### Problem statement
Identify the lines that contain the string "scene", then copy each of them.

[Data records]
↓

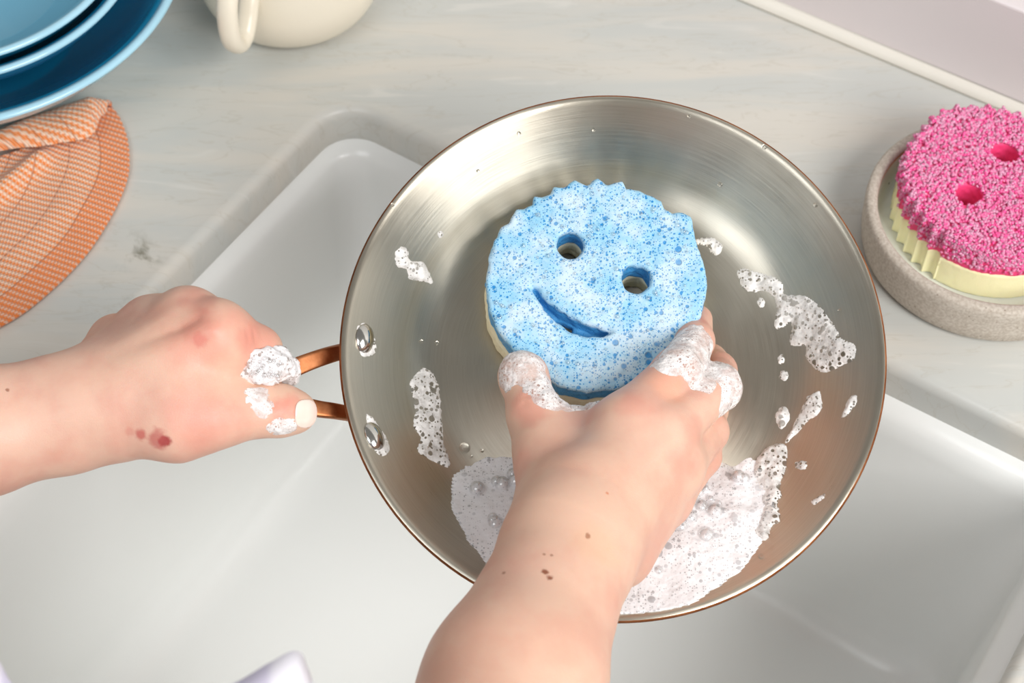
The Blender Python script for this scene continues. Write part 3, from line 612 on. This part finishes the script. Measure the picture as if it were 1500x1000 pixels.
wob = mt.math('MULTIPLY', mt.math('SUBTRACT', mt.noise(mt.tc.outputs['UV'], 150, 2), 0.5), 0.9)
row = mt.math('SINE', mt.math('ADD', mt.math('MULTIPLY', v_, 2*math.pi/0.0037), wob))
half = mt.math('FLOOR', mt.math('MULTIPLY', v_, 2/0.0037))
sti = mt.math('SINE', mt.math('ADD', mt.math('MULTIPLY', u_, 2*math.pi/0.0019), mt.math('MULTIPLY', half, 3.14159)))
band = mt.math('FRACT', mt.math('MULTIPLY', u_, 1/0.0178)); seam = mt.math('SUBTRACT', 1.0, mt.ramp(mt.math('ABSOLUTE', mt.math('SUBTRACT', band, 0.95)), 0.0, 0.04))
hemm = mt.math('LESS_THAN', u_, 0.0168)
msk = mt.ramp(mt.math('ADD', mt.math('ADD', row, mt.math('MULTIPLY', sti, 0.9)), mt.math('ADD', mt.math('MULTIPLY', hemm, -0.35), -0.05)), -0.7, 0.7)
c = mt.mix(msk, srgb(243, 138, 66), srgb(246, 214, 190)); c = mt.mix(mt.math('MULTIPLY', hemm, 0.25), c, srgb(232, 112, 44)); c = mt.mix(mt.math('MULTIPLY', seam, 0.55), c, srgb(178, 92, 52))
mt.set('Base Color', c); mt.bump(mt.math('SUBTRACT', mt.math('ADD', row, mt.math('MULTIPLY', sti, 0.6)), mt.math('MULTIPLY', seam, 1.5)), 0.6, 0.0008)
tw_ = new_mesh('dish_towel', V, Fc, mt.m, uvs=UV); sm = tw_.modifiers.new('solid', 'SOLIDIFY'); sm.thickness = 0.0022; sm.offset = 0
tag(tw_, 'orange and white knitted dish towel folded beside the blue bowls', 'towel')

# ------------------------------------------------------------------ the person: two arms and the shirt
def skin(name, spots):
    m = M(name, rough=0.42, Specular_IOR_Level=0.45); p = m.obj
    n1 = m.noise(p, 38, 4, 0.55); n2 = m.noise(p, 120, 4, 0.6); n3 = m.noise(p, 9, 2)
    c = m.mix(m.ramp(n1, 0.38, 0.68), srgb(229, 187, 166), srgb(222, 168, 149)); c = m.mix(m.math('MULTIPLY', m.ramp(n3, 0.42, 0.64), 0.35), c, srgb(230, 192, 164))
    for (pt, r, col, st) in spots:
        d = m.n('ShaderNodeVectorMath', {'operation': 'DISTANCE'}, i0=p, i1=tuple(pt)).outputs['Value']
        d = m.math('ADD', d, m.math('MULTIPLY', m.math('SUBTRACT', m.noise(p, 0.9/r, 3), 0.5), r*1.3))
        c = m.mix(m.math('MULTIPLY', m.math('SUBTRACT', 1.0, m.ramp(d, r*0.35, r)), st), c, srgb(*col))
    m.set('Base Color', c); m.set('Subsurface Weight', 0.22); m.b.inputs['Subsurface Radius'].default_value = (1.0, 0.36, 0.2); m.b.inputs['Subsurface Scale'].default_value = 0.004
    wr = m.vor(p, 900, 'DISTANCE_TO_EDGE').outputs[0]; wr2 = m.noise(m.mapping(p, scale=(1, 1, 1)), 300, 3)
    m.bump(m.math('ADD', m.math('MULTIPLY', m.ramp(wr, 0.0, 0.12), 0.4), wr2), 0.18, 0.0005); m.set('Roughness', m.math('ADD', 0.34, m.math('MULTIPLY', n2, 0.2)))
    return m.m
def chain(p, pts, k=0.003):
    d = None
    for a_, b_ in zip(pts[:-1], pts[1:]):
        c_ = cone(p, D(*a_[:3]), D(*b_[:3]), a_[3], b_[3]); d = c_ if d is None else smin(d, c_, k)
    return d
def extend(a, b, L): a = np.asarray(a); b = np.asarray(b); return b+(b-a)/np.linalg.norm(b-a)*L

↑
↓

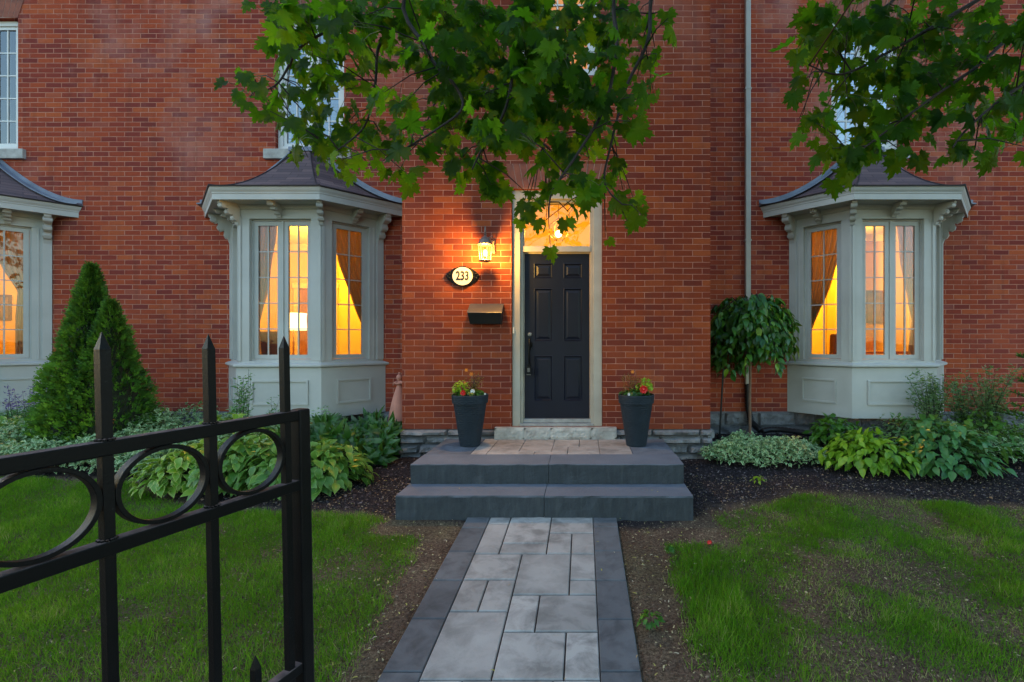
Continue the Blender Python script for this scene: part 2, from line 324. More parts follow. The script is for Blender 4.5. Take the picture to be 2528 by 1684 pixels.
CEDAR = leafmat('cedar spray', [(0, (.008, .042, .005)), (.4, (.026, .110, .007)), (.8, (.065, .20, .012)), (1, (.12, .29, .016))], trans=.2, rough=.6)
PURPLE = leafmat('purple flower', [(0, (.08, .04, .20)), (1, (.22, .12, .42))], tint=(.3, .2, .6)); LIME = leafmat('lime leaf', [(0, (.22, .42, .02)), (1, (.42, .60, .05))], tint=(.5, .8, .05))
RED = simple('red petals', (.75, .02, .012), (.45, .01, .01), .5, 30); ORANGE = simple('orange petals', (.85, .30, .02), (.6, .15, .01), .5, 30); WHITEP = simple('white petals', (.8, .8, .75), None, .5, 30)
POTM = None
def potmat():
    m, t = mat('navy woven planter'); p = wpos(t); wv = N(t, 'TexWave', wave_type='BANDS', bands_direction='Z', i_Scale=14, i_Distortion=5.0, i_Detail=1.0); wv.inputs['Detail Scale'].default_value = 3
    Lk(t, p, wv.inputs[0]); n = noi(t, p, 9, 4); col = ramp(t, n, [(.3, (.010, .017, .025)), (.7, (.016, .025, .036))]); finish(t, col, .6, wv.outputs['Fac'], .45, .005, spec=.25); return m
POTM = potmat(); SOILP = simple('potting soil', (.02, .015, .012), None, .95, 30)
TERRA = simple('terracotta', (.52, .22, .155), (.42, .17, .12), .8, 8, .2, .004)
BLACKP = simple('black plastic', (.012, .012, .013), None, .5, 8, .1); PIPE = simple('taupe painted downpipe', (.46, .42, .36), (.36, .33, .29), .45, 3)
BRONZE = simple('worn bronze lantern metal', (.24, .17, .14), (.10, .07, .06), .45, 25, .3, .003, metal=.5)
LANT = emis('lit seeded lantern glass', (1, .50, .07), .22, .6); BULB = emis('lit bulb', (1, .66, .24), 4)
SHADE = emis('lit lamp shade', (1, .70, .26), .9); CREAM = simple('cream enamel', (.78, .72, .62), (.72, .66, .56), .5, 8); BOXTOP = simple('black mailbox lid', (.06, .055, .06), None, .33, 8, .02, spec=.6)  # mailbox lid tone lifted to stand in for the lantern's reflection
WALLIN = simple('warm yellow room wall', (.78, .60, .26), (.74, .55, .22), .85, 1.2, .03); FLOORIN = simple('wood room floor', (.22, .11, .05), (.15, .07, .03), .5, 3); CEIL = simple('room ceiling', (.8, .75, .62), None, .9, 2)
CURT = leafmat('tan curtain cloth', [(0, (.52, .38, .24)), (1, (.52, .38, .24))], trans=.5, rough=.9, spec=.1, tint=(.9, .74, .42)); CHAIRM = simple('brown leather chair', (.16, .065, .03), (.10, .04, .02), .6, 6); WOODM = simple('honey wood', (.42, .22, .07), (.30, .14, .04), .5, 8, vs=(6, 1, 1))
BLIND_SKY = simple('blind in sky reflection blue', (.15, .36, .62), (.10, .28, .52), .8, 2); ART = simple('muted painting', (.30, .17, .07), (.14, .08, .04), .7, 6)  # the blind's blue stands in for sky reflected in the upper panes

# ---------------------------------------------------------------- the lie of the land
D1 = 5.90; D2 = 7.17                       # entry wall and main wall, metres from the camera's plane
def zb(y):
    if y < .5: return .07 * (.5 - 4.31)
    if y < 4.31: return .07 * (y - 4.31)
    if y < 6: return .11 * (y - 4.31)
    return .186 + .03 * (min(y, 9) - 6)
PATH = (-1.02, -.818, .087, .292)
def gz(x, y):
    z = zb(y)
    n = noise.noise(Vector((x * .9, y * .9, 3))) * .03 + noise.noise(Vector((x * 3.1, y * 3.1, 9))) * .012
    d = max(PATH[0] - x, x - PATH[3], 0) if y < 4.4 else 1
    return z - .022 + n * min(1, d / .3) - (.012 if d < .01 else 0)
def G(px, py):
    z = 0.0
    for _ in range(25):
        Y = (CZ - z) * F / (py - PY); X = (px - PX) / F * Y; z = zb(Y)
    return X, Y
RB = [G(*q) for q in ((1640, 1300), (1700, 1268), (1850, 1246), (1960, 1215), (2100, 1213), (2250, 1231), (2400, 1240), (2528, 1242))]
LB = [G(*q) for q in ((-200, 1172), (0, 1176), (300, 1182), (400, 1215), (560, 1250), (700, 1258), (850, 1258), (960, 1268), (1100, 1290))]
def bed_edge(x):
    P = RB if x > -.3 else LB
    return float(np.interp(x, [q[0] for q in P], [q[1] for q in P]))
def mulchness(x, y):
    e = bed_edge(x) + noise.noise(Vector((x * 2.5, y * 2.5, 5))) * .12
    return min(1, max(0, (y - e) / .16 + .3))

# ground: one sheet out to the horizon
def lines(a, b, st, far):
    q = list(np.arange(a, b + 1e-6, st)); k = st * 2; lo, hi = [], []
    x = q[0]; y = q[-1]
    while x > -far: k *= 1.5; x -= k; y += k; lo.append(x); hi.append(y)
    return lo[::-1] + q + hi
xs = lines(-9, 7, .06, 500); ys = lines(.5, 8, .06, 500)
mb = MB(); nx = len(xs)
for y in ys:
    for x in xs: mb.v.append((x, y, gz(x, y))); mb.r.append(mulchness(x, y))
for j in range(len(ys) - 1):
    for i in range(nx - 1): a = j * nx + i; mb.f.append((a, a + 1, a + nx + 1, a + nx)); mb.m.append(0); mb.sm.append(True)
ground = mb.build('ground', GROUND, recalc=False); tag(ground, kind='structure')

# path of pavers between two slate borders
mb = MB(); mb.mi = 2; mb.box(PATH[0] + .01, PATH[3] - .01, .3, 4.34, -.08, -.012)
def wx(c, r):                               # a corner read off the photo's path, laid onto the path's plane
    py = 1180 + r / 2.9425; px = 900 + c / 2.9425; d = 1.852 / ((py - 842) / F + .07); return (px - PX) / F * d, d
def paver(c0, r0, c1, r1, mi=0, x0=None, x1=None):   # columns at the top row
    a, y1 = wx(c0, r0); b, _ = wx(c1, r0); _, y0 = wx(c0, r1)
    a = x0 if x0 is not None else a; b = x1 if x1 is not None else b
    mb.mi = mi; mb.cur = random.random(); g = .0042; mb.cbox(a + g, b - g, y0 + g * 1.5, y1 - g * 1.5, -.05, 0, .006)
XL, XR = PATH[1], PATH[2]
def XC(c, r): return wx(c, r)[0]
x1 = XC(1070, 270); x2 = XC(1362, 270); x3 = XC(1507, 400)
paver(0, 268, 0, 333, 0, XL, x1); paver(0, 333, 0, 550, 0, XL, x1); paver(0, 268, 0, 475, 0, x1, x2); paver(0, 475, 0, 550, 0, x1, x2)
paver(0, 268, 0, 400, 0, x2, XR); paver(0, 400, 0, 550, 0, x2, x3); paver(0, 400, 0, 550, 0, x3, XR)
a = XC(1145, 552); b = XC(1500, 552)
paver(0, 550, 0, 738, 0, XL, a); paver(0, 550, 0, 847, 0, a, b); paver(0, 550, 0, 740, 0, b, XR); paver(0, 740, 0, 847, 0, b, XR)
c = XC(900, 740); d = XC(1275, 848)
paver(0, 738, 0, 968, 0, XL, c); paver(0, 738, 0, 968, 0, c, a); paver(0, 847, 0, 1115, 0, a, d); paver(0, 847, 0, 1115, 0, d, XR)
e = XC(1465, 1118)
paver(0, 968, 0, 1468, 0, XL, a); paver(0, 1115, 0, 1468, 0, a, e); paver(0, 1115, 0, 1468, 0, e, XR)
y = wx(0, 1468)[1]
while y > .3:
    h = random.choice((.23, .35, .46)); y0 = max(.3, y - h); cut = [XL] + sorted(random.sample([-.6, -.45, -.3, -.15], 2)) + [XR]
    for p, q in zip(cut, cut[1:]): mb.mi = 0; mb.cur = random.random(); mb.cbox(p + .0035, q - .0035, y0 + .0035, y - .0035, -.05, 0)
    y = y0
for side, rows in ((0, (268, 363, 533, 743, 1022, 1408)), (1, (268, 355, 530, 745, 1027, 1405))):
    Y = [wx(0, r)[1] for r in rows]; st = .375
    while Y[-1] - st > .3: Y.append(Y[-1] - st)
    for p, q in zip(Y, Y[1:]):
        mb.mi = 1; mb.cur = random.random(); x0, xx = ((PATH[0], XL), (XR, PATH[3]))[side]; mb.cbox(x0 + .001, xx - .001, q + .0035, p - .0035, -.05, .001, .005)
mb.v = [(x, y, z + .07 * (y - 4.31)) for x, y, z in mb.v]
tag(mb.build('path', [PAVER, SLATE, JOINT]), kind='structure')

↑

### Task output
The Blender Python script for this scene continues. Write part 3, from line 612 on. This part finishes the script. Measure the picture as if it were 1500x1000 pixels.
Continue the Blender Python script for this scene: part 2, from line 324. More parts follow. The script is for Blender 4.5. Take the picture to be 2528 by 1684 pixels.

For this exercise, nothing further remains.